Пекин был типичный Кряж-Быстрый, такой, каких немало в свое время вышло из завода Расторгуева. Он был невелик, но необыкновенно низок на ноге, глубок и чрезвычайно костист. Спина у него была растянута. Он был сух и даже породен, но породен не по-орловски, а скорее в западноевропейском смысле. Будь у него хорошая спина, он сошел бы за английского коба или полукровную лошадь упряжного сорта. Это вполне понятно, так как в породе самого Кряжа-Быстрого и в породе Капитала была сильна английская кровь, прилитая к этим жеребцам в сравнительно недавнее время. Пекин имел еще одну отличительную черту, которую я должен отметить, – богатую мускулатуру. Весь он был словно вылитый из стали или бронзы, тело его выглядело необыкновенно упругим и крепким. В этом отношении он выгодно выделялся среди других орловских рысаков. Пекин в моем заводе не дал ничего, кроме бесспинных кобов. А поскольку все Кряжи, и в том числе Пекин, лошади позднеспелые, он только усилил позднюю поспеваемость моих лошадей. От Пекина я не оставил в заводе ни одной матки и продал всех его сыновей. Лишь одна его дочь, Суламифь, была очень правильна и хороша по себе, но большой резвости не показала. Если не ошибаюсь, она сейчас находится в заводах Московской губернии.

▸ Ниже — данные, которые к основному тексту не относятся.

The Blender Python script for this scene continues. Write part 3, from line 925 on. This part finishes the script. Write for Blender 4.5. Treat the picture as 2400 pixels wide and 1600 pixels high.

Покупая кобыл, мне нередко приходилось брать в придачу таких маток, которых я, конечно, никогда бы сам не купил. Эти матки недолго оставались в заводе, но так как их случали с моими производителями и уже затем продавали, то они вошли в опись моего завода. Я счел нужным это объяснить, чтобы избегнуть упрека в том, что я покупал якобы много неинтересных кобыл, которых потом продавал. В действительности я их не покупал, а получал в придачу, а потому ликвидировал при первой возможности. Сознаю, что в описи моего завода эти кобылы в немалой степени портят общую красоту и значительность генеалогической картины, но делать нечего, их следовало вносить в опись, поступить иначе было нельзя. Если я когда-либо соберусь составить и издать генеральную опись моего завода, который существует уже сорок первый год, считая с 1885 года, когда завод был основан отцом, то таких кобыл я выделю в особый отдел. После всех этих оговорок перейду к кобылам, купленным мною в 1910 году.
Малинка (Финал – Дубина), вороная кобыла завода В. И. Ливенцова. Она была взята мною у Ливенцова в счет долга. Я остановился на Малинке лишь потому, что она происходила по прямой женской линии от знаменитой Горлицы, а ее матерью была призовая кобыла Дубина. Кроме того, Малинка и сама была резва для своего времени (2.31,6; 5.08,4) и выиграла около 8 тысяч рублей. По себе она была крайне безобразна. Лошади завода А. А. Стаховича и те, что происходили от них, часто бывали очень нехороши по себе. Один только Шкипер был исключением. Малинка к тому же не жеребилась, и я поспешил ее продать.
Разиня (Хват – Горемычная), серая кобыла, р. 1904 г., завода графа И. И. Воронцова-Дашкова. Была мною получена в придачу от Н. М. Коноплина.
Шкипер 2.14,1
Я редко видел более безобразную, простую и бестипную кобылу. Но породы она была замечательной – дочь голицынской Горемычной. Разиню я не мог продать целых полтора года, так что она успела дать у меня от Боярина серую кобылу Ревизию, после чего я ее продал О. Э. Витту.
Уганда (Магомет – Услада), вороная кобыла, р. 1906 г., завода Терещенко. Уганда была последней дочерью знаменитой Услады, которую я купил у Терещенко в 1906 году и которая в том же году пала. Тогда я купил ее дочь Уганду. Вскоре выяснилось, что я могу купить Урну, другую дочь Услады, с рекордом 2.16, что и осуществилось в 1911 году. После чего Уганду я продал княжне А. С. Голицыной. По себе Уганда была очень хороша – вороной масти и в сильной седине, суха и кровна, но спина у нее была неважная. Уганда оказалась очень резва и по манежу двух лет ехала страшно. Там ее, впрочем, и сломали, так что кобыла не вышла на старт.